This is it… The Walkaway Dress

If any of you are familiar with the sewing bee, aka the best TV show in existence, you may also be familiar with Butterick 4790, or ‘The Walkaway Dress’. If this is not the case (dear me where have you been. Pause reading, catch up on the sewing bee and then return immediately) then I shall do my best to explain. So dubbed because one could supposedly “cut it out after breakfast and *walkaway* in it for luncheon”, this pattern is a reprint of a popular vintage 50s dress.

All I can say is if 50s women were making this beast in a single morning they were flipping machines. The main time suck on this dress was the 5-6m of bias binding which is applied to the edges. So if ladies making this in the 1950s edged it in bias binding they must have known something I don’t about it’s application.

Anyway, this dress nearly didn’t get made at all. Soon after the pattern arrived I was given (very generously) a roll, yes a whole roll, of something dark blue and silky. I think its a lining of some kind. Thinking I might get a wearable muslin out of it, in June I began cutting out a walkaway dress. However, I hit a major snag in that the fabric wasn’t wide enough to fold in half to get the front piece out as a whole. I quickly abandoned the blue silky walkaway, stashing the pattern for the perfect fabric. I was prepared to wait years. As it turned out I only had to wait until September.

walkaway fabric

Isn’t she pretty? Could you have left her there? I thought not.

The “there” in question was the sewing and craft show I went to in September 2015. I spotted the little bunnies and instantly my mind went PING! Alice in wonderland style walkaway!
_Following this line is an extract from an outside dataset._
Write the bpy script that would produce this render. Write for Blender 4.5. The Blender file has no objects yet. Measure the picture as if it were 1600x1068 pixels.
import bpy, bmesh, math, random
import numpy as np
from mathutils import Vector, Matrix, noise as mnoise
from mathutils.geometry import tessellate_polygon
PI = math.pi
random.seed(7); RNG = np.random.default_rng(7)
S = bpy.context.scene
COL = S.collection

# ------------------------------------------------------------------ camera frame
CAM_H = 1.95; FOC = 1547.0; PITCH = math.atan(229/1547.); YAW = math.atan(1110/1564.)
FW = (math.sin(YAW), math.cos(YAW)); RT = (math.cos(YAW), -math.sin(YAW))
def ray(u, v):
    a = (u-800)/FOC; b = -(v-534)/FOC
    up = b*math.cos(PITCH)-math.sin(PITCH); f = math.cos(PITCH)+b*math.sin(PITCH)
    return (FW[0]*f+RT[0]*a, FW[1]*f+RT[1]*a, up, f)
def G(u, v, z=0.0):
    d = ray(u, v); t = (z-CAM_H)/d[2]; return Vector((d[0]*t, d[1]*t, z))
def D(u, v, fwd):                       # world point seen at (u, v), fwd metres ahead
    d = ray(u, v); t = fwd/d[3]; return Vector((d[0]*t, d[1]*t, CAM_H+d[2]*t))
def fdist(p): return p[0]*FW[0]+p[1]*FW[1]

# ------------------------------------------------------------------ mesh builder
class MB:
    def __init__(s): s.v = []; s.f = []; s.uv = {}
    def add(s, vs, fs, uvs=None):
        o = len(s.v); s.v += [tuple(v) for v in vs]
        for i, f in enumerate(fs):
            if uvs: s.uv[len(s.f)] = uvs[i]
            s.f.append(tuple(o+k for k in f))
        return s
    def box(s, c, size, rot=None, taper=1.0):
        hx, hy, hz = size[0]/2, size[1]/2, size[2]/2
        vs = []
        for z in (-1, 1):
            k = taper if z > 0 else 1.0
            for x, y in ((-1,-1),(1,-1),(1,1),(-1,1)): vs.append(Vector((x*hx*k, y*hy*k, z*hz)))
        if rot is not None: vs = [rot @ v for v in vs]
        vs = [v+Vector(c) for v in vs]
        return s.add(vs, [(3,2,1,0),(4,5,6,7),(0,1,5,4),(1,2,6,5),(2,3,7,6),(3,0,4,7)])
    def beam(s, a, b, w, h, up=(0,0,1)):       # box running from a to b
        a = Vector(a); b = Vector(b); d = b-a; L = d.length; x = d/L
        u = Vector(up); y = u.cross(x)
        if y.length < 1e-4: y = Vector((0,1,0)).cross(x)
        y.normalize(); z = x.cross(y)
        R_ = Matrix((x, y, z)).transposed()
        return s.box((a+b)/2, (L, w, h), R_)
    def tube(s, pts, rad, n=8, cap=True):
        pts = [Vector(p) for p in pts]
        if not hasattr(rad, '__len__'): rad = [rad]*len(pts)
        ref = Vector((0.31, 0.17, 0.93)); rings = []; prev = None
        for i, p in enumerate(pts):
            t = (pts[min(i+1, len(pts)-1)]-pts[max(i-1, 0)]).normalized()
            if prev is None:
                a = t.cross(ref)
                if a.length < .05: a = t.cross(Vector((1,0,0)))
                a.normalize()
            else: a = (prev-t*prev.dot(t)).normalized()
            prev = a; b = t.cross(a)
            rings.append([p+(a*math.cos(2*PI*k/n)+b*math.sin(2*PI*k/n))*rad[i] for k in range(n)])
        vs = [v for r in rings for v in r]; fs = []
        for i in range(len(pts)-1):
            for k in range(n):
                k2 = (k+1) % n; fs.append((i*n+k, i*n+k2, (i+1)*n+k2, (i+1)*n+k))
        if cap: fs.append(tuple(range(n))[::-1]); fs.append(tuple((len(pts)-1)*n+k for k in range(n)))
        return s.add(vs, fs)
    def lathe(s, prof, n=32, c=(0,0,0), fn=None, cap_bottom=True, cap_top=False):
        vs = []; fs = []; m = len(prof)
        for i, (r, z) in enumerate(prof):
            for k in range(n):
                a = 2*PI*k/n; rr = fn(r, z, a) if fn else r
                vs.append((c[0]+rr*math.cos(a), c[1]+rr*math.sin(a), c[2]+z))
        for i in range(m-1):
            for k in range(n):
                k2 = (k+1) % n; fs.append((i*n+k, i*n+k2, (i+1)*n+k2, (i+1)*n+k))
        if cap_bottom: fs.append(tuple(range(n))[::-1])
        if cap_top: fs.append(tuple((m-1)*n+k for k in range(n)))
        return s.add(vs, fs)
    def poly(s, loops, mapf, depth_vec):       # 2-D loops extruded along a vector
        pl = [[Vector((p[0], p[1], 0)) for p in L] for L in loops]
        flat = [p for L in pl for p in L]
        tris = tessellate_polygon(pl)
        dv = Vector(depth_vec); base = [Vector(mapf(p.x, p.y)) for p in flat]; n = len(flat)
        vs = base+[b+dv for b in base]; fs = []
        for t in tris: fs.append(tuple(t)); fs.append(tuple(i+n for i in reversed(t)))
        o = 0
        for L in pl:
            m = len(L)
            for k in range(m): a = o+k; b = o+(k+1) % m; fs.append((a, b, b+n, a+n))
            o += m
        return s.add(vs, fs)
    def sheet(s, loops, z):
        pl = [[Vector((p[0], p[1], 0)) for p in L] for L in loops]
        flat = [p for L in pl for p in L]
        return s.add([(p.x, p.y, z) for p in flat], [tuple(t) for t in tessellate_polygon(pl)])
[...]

SOLD. Anyway, I got it home and cut out (a beautifully simple process. It only had three pieces!).

Now, the construction. In essence it’s a tabard, an over-the-head jobby of the like worn by dinner ladies but with a big skirt that wraps around and cinches the waist. The front fastens round the back and the back skirt is brought to the front and fastens with 3 buttons under the bust. It is shaped with darts but the fit left something to be desired . The armholes were a tad gapey and the big skirt rested a little low.

Unfortunately I was on a bit of a roll with the bias binding and attached it all before properly checking the fit. But like I said, there was so much and it took so long there was no way I was re-doing it, so I made my adjustments anyway. I took in the shoulder seams about 1cm, and after toying with an FBA and a tuck in the underarm (the bit that came from the back to the front), I decided that if i just used button holes instead of loops the front would pull tighter together. This combined with the lifted front from the shoulder adjustments gave it a much nicer line to the waist.

unhemmed walkaway dress

I’m planning on shortening her for the summer. Can’t you just see her floating around the park with some pumps and huge shades? Hard to imagine with the roll neck underneath I know but a girl can dream. Though I might not make another for a while.

I also promise to get better at taking photos. And cropping them down.